A Foul Wind
Hunter Publishers, $24.95 pb, 104 pp
The Book of Falling
Upswell, $24.99 pb, 112 pp
'The song of null land'
In a world both foul and fallen, where delusion, death, and unassailable Dummheit seem to wait on every corner, what can poetry do that warrants our rapt attention more than every other kind of distraction? Justin Clemens voiced the common lament when he wrote, ‘No-one reads poetry anymore, there being not enough time and more exciting entertainments out there.’ The issue, he said, is ‘a materialist problem that has always proven fundamental for poets: how to compose something that, by its own mere affective powers alone, will continue to be read or recited’ (‘Being Caught dead’, Overland, 202, 2011). That clinches the dilemma rather well. And yet, entertainment or not – and effective or not in their affective power – poetry collections seem to endure as a place, of Lilliputian dimensions, to encounter other worlds and world views.

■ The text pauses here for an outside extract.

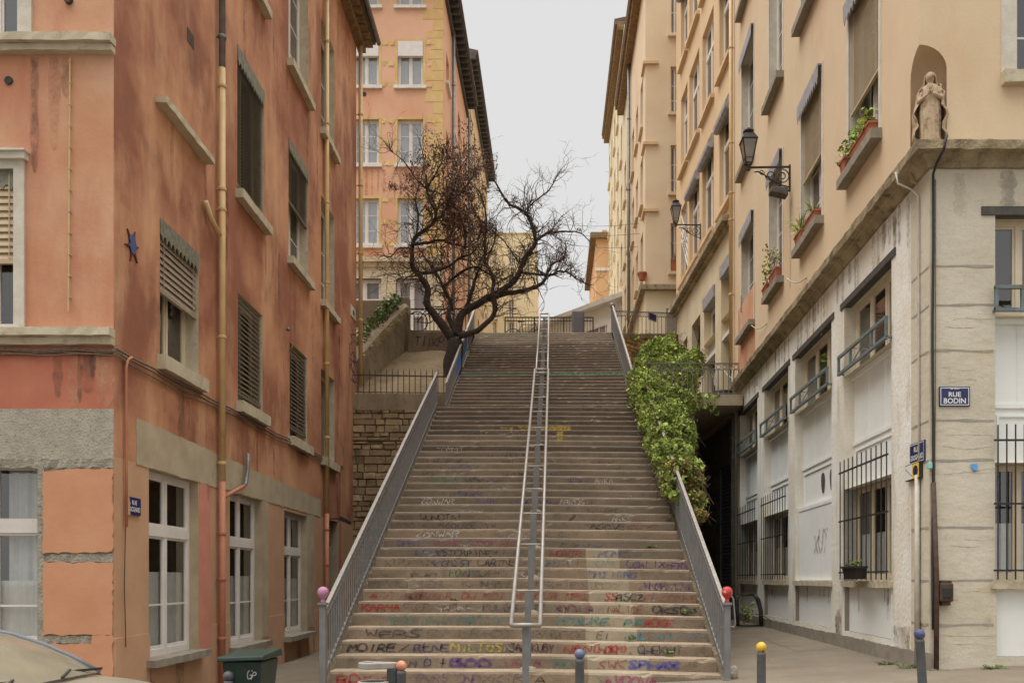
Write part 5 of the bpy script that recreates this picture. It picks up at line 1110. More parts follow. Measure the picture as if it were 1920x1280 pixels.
for a0, a1, zt, m_, cs in osec:
    for r_ in range(6):
        z0 = ov_(460) + (r_ - 1) * 3.35
        if z0 + 2.2 > zt - .8: continue
        for c in cs: slit(OB, OS, c - .5, c + .5, z0 + (.8 if (r_ + cs.index(c)) % 3 == 0 else 0), z0 + 2.1, m_, 'white')
    mb = MB(); OS.sheet(mb, a0, a1, 9, zt); mb.build('wall', M[m_], OB)
    mb = MB(); OS.box(mb, a0 - (.4 if a0 == 0 else 0), a1 + .02, zt - .02, zt + .1, -.3, .55)
    for i in range(int((a1 - a0) / .5)): OS.box(mb, a0 + i * .5, a0 + i * .5 + .14, zt - .22, zt - .021, -.02, .48)
    OS.box(mb, a0, a1, zt - .5, zt - .23, -.02, .12)
    mb.build('eave', M['lintel'], OB)
    mb = MB(); q0 = OS.p(a0 - .4 * (a0 == 0), zt + .102, .6); q1 = OS.p(a1, zt + .102, .6); mb.hexa([q0, q1, (-16, YO + a1, zt + .102), (-16, q0.y, zt + .102), q0 + Vector((0, 0, .12)), q1 + Vector((0, 0, .12)), (-14, YO + a1, zt + 2.4), (-14, q0.y, zt + 2.4)]); mb.build('roof', M['tile'], OB)
    mb = MB(); mb.quad(OS.p(a1, 9), (-16, YO + a1, 9), (-16, YO + a1, zt), OS.p(a1, zt)); (mb.quad(OS.p(a0 + .003, 20), (-16, YO + a0 + .003, 20), (-16, YO + a0 + .003, zt), OS.p(a0 + .003, zt)) if a0 else 0); mb.build('wall', M[m_], OB)
mb = MB(); OF.box(mb, -12, .3, 26.82, 26.95, -.3, .5); mb.build('eave', M['lintel'], OB)
pipe(OB, OS, 3.0, [26.4, 10.4], ['greypipe'], .07, .11, [24, 20, 16]); pipe(OB, OS, 10.2, [26.4, 10.4], ['greypipe'], .07, .11, [])
disc(OB, OF, 683, 177, .09, 'iron', 'vent', .02)
# ------------------------------------------------------------------ far houses closing the view
M['farcream'] = mat('far_cream_render', lin(232, 217, 182), lin(224, 207, 168), .3, bump=.1, grain=.02)
YF = 63.0; FF = Face(-124 * YF / F_PX, YF, 1, 0, 0, -1); fv = lambda v: EYE + (CY - v) * YF / F_PX
FBd = thing('cream_house', (-3, YF, 12), 'distant plain cream house with stacked white shuttered windows behind the tree crown', 'building')
for u0, u1 in ((924, 931), (953.5, 963.5)):
    for v0, v1 in ((470, 500), (515, 547), (562, 596), (604, 640)): slit(FBd, FF, FF.S(u0), FF.S(u1), fv(v1), fv(v0), 'farcream', 'white', .15)
mb = MB(); s1 = FF.S(1004); FF.sheet(mb, -10, FF.S(960), 11, fv(438)); FF.sheet(mb, FF.S(960), s1, 11, fv(438), [q for q in FF.op]); mb.build('wall', M['farcream'], FBd)
mb = MB(); mb.hexa([FF.p(s1, 11, -.7), FF.p(s1, 11, -14), FF.p(-10, 11, -14), FF.p(-10, 11, -.7), FF.p(s1, fv(445), -.7), FF.p(s1, fv(445), -14), FF.p(-10, fv(445), -14), FF.p(-10, fv(445), -.7)]); mb.build('wall', M['farcream'], FBd)
mb = MB(); FF.box(mb, -10, s1 + .05, fv(438), fv(436.5), -14, .08); mb.quad(FF.p(s1, 11, -.001), FF.p(s1, fv(438), -.001), FF.p(s1, fv(438), -.699), FF.p(s1, 11, -.699)); mb.build('roof', M['farcream'], FBd)
# modern low building with a band of windows
DF = Face(2.62, 50, -2.87, 3.5, -3.5, -2.87); MBd = thing('modern_building', (1, 52, 11), 'low pale modern building with a pitched grey roof and ribbon windows in the gap', 'building')
zt = 17.55; L = 7.2
mb = MB(); DF.sheet(mb, -5, L, 10.5, zt); mb.quad(DF.p(L, 10.5), DF.p(L, 10.5, -8), DF.p(L, zt, -8), DF.p(L, zt)); mb.build('wall', M['whitepanel'], MBd)
for r_ in range(3):
    mb = MB(); z = zt - 1.5 - r_ * 1.9; DF.box(mb, -.8, L - .3, z - .55, z + .35, -.02, .03); wb = mb.build('window', M['fardark'], MBd)
    mb = MB()
    for i in range(14): DF.box(mb, -.8 + i * .55, -.74 + i * .55, z - .55, z + .35, .03, .06)
    DF.box(mb, -.85, L - .25, z - .65, z - .551, -.02, .08); DF.box(mb, -.85, L - .25, z + .351, z + .45, -.02, .08); mb.build('frame', M['white'], wb)
mb = MB(); mb.hexa([DF.p(-5, zt - .0, .5), DF.p(L + .3, zt, .5), DF.p(L + .3, zt, -8), DF.p(-5, zt, -8), DF.p(-5, zt + .25, .55), DF.p(L + .3, zt + .25, .55), DF.p(L + .3, zt + 1.6, -8), DF.p(-5, zt + 1.6, -8)]); mb.build('roof', M['whitepanel'], MBd)
YN = 66.8; NF = Face(3.41 , YN, 1, 0, 0, -1); NS = Face(3.41, YN, 0, 1, -1, 0); nv = lambda v: EYE + (CY - v) * YN / F_PX
NB = thing('narrow_house', (3.8, YN, 12), 'distant narrow orange house with white bands beyond the ivory house', 'building')
mb = MB(); NF.sheet(mb, 0, 2.5, 11, nv(443), []); NS.sheet(mb, 0, 12, 11, nv(443), []); mb.build('wall', M['orange2'], NB)
mb = MB()
for v in (505, 585): NF.box(mb, -.05, 2.5, nv(v) - .12, nv(v) + .12, -.02, .06)
mb.build('string_course', M['white'], NB)
mb = MB(); NF.box(mb, -.45, 2.5, nv(448), nv(438), -12, .3); mb.build('eave', M['eave'], NB)
mb = MB(); mb.hexa([(3.0, YN - .3, nv(437.8)), (6, YN - .3, nv(437.8)), (6, YN + 12, nv(437.8)), (3.0, YN + 12, nv(437.8)), (4, YN + 1, nv(430)), (6, YN + 1, nv(430)), (6, YN + 12, nv(430)), (4, YN + 12, nv(430))]); mb.build('roof', M['tile'], NB)
mb = MB(); mb.box(3.9, 4.3, YN + .3, YN + .9, nv(437), nv(428)); mb.build('chimney', M['orange2'], NB)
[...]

A Foul Wind traces its lineage back to a hermetic Occitan troubadour, Arnaut Daniel, whose provocative poem ‘Pus Raimons e Truc Malecx’ reads in part (the translation is unattributed), ‘Cos the trumpet’s crude and hairy / And the swamp it hides is dark’. This poem, Giorgio Agamben suggests in The End of the Poem (1999), ‘transforms a sexual prank into a poetic query’, with a trope that seems to doubly signify the anus and a break with metrical norms. Dante referred to Daniel as il miglior fabbro, the better maker. Clemens’s genre-blending fluency is likewise highly artful, formidably energetic, and incessantly coded. Some readers will relish digging up the source codes and spotting the compulsive transformations (‘Hombre Wail, / Sea Moan’s brother’, ‘Punk Fraud’, ‘Lacky’, ‘Thus Spuke Zerothruster’). Others will enjoy the Beckettian nihilist exuberance and its self-reflexive, rollicking disorder and muck:
i put me trumpet to me lips and blow
much like roland at roncevalles
but this is not navarre & there’s no Charlemagne
to send belated aid: there’s only champagne
& abominations breeding like the cane toads of Outremer
flowering to deliquescent pustules in fading night
(‘the song of null land’)
Do not endure the enteritis of elocutionary ordure
a voice brayed suddenly through the half-light of the hall.